Demolition robs a city of its cultural heritage. Through demolition, neighborhoods lose countless landmarks -- some beautiful, some not. Cities lose great works of architectural art, and irreplaceable parts of their past. Sometimes, demolition is an unfortunate last resort when a building is too far gone to rebuild using limited urban financing mechanisms. (Clearly, my standard of "last resort" is tough.) Other times, and these are almost nonexistent, demolition might place an even more impressive and important building in the place of another. (Like, say, what stood on the site of the Wainwright Building being torn down for the Wainwright.)
However, one big loss caused by demolition frequently is overlooked: loss of usable building materials.
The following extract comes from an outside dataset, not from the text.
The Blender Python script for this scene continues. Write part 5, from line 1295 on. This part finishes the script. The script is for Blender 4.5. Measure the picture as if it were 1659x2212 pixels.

The typical historic buildings from the nineteenth and early twentieth centuries wrecked in St. Louis are loaded with useful brick, wood, stone and glass. Obviously, decorative elements are frequently salvaged. That's because they are worth a lot of money. Go to any demolition site in town and look through the dumpsters. You'll find structural timbers, copper, tongue-and-groove flooring, wooden window sashes (often with smashed panes), rubble stone, doors, door hardware and other items that rehabbers like myself are constantly pulling out of dumpsters for free to replace missing parts of our homes. The wood from old St. Louis buildings is long-leaf yellow pine, fir, cypress and other wood culled from virgin-growth forests. This wood is nothing like the soft pine on today's lumber market -- why does it hold up even in abandoned buildings with no roofs? It's solid, hard stuff. The stone is native limestone, very useful even in uncarved pieces. The windows are largely of stock sizes sought by people restoring other old buildings, and the glass can be used to re-glaze other old windows or re-cut for other uses. (New glass doesn't have the same character at all.)
Very rarely does a wrecker try to save every reusable part of a building. Most of the time, it's cheaper to dump those materials than to flip them to people who want the materials. Nowadays, the reuse market is weak, and sale of items saved from a building might take time. Time requires storage, thus increasing the costs.
Perhaps something city leaders could look at in the future are incentives to help reuse the valuable store of unique building materials the city is bleeding daily. There is no way to recover the embedded energy of a building's construction -- another cost of demolition never itemized on any bid -- but the materials could help other old buildings and new buildings avoid the fate of demolition later. The city could also consider requiring salvage of some percent of buildings based on inspection by a certified architectural historian and an engineer. I suspect that the only incentive big enough to lead to action is a change in laws. Perhaps the law could simply require setting aside certain materials on the site for several days before dumping them.
In general, though, the best way to see the materials reused is to enact stronger limits on demolition itself.